Challenge to “Captive Audience” Law Fails, For Now
Employment Law Letter | Blog
February 24, 2026
A challenge by the Connecticut Business & Industry Association (“CBIA”) to Connecticut’s so-called “captive audience” law failed when a federal court in Connecticut found that the CBIA lacked standing to bring the claim. The decision is a setback to those challenging the law, which bars mandatory employer meetings on political and religious topics.
The decision by Judge Kari A. Dooley U.S. Chamber of Commerce et al. v. Bartolomeo et al. allows the law to stand for now and leaves several questions unanswered for employers about the ultimate fate of the statute and its impact on workplace communications on unionization and other politically sensitive topics.
Background of the Captive Audience Law
In 2022, Connecticut enacted its captive audience law, making it unlawful for employers to require employees to attend meetings where the employer communicates its opinions on political or religious matters, including the employer’s views on unionization. The law imposes civil penalties on employers who discipline employees for refusing to attend such meetings.
Shortly after the law’s passage, a coalition of business groups led by the U.S. Chamber of Commerce filed a federal lawsuit. The plaintiffs—which included the CBIA, Connecticut’s largest business association—alleged that the law violated the First and Fourteenth Amendments and was preempted by the National Labor Relations Act (“NLRA”).
The Court’s Decision on Standing
Rather than reaching the merits of the constitutional and preemption claims, Judge Dooley’s decision focused on whether the CBIA had standing to assert its claims.
The state argued that the CBIA lacks organizational standing because the Connecticut Department of Labor (“DOL”) had previously indicated that the CBIA could continue to hold mandatory monthly meetings for its employees and could discipline workers who refuse to attend. The DOL’s position was based on its interpretation that the CBIA—an organization “specifically in the business of political advocacy” whose “mission is to engage in advocacy”—would not violate the law by discussing its position on unionization with its employees.
In comparison, the plaintiffs countered by arguing the CBIA had a credible fear of enforcement because of its intention to hold meetings with employees to discuss the CBIA’s stance on political issues like unionization.
Judge Dooley disagreed with the plaintiffs, denying their motion for summary judgment and granting summary judgment in favor of the state. The Court found that the DOL’s prior statements negated any credible fear of enforcement. Under established Second Circuit and Supreme Court precedent, the state’s announcement that it does not plan to enforce the law against the CBIA is sufficient to eliminate the standing requirement of a credible enforcement threat.

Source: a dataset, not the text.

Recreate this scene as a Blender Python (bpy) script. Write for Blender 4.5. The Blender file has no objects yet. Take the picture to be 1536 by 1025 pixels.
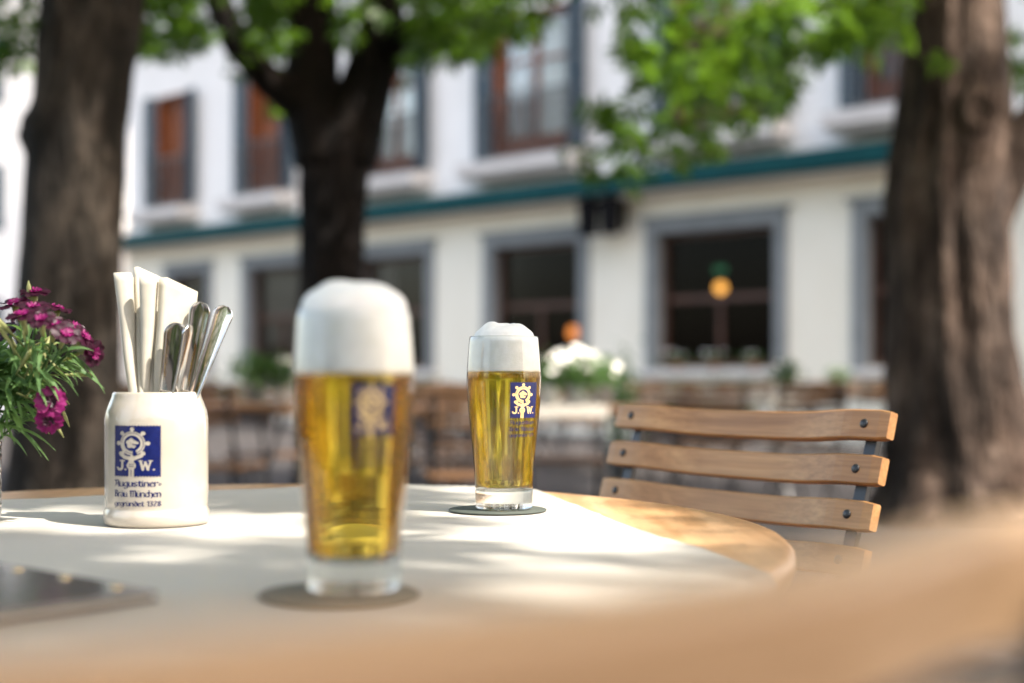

Key Takeaways for Connecticut Employers
There are several important points for Connecticut employers to understand:
- The Law Remains in Effect. This ruling did not strike down Connecticut’s captive audience law. The statute continues to apply, and employers who require attendance at meetings discussing political or religious views—including anti-union messaging—risk civil penalties if they discipline employees who refuse to attend.
- Enforcement May Be Discretionary. The DOL’s position regarding the CBIA suggests that it may interpret the law narrowly in certain circumstances. The DOL concluded that the CBIA’s discussions of its position on unionization did not violate the law because the organization is “specifically in the business of political advocacy.” Most employers, however, are not in the business of political advocacy, and the DOL’s reasoning would likely not provide similar protection.
- Broader Constitutional Questions Remain Unresolved. The Court did not rule on whether the law violates the First Amendment or is preempted by the NLRA. Judge Dooley notably acknowledged that Connecticut’s law is “materially identical to a recently enjoined California law,” suggesting the court may have had concerns about the statute’s constitutionality had it reached the merits. This signals that the legal battle over captive audience laws is far from over.
- Other States Are Watching. Connecticut is part of a growing number of states that have enacted captive audience laws in recent years. The outcome of this litigation—and similar challenges in other states—will have national implications for employer speech rights in the workplace.
Looking Ahead
Judge Dooley acknowledged that the path forward for the case is “a murky one.” While other plaintiffs besides the CBIA remain in the lawsuit, they face the same fundamental problem: to continue the case, they must show that either they or their members face a real threat of being penalized under the law. As a result, the remaining plaintiffs may need to appeal this ruling before they can ever get a court to decide whether the law is constitutional.
In the meantime, Connecticut employers should continue to assume that the captive audience law applies to them. Employers who wish to communicate with employees about unionization or other political topics should talk with counsel before making such meetings mandatory before disciplining employees who choose not to attend.
We will continue to monitor this case closely, as a ruling on the merits could significantly impact employers’ ability to communicate with employees about unionization and other workplace issues.